Thursday, January 18, 2024

Vintage Venus Countertop Corset Mannequin

It's not every day that one of these beautiful, 1940's countertop mannequins show up around these parts, but I'm sure glad I was in the right place and at the right time when one did! Venus is a shapely, 30" tall female display mannequin statue, and fashionably posed to model actual miniature versions of Venus brand products made of real fabric (in this case a skin-tone corset, see photo close-ups towards the end of this post below.) Her overall body form is composed of a molded Rubberlite material, hence the extensive cracking all over, likely from years of sun and heat exposure in store front windows, as well as other various destructive display and storage elements. Her base is even a little warped as if at one point she was possibly melting sideways (!!), and as you can see, a previous owner attempted to fix her by adding a slanted piece of wood underneath said base. It sort of works. Sort of. Anyway, a few of my friends believe that her cracking condition gives her extra story and character.

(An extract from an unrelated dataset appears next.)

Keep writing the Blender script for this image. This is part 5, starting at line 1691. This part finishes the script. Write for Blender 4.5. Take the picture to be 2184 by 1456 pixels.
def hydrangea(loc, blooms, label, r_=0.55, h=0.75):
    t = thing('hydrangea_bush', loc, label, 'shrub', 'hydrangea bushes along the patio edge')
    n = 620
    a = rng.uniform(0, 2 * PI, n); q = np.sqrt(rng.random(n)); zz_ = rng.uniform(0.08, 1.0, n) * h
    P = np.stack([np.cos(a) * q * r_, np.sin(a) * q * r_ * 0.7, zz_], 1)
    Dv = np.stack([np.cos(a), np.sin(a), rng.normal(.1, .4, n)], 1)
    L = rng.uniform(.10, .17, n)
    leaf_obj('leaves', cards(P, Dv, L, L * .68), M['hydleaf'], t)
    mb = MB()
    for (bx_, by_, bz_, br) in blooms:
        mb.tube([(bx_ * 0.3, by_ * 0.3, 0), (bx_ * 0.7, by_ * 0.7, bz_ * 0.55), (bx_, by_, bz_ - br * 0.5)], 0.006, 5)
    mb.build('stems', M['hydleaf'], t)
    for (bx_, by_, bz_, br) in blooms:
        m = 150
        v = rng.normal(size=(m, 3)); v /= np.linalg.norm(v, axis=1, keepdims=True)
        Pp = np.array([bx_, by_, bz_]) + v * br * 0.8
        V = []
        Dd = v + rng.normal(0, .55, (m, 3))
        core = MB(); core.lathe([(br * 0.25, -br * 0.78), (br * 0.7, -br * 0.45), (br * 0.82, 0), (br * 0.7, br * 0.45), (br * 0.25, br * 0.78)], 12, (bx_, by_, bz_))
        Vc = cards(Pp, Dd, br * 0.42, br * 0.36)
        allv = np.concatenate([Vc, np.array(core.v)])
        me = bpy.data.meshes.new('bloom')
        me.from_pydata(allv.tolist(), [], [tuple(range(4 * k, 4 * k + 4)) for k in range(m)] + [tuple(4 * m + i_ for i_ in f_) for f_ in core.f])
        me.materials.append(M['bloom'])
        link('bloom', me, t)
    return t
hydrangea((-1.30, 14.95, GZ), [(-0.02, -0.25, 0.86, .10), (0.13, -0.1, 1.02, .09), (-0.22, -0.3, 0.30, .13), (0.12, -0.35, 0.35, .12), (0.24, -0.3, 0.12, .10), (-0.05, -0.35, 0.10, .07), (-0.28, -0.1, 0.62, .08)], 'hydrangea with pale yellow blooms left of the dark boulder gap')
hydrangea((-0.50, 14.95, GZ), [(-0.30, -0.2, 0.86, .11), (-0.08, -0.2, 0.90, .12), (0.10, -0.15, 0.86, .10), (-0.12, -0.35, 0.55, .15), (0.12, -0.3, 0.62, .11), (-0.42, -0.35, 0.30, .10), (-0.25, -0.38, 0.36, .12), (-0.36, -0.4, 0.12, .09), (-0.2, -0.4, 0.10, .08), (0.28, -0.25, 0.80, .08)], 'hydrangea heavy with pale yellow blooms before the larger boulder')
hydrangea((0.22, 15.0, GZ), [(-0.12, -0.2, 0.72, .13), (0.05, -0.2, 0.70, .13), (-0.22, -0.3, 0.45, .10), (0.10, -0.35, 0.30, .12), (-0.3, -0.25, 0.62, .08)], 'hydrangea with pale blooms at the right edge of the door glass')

I think it sort of makes her look like she's carved out of wood, and when I initially set eyes upon her at the antique mall, I imagined a much more attractive mash-up between the mounted ship figurehead of Hera from Jason and the Argonauts (1963), with the living wooden figurehead from The Golden Voyage of Sinbad (1973.) Check out another va-va-va-version of Venus from a 2017 auction site, by CLICKING HERE!

3 comments:

Brian Barnes said...

The cracks make her look like a super cool 50s female hysteria villain, like The Wasp Women.

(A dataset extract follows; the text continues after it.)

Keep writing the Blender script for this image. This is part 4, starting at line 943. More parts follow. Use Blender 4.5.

A whole bunch of dudes pick her up in the bar and she needs their spleens to survive, and suddenly she's cracking and bits of flesh fall off and she tears out the guys spleen.

Boys are taught no sex before marriage and some guy with a directors chair makes a couple bugs. Win/win!

Mr. Cavin said...

Wow! I have been pretty stoked to get just that awesome miniature corset. The full-figure mini-mannequin is almost too good to be true. I feel like wood sculptures tend to crack along the grain, so the lines run sort of parallel. Except for cinders, I guess. I'm kinda with Brian here: She reminds me of some American International reptile woman. I love it!

Mr. Cavin said...

PS, Picture five is my hands down fave.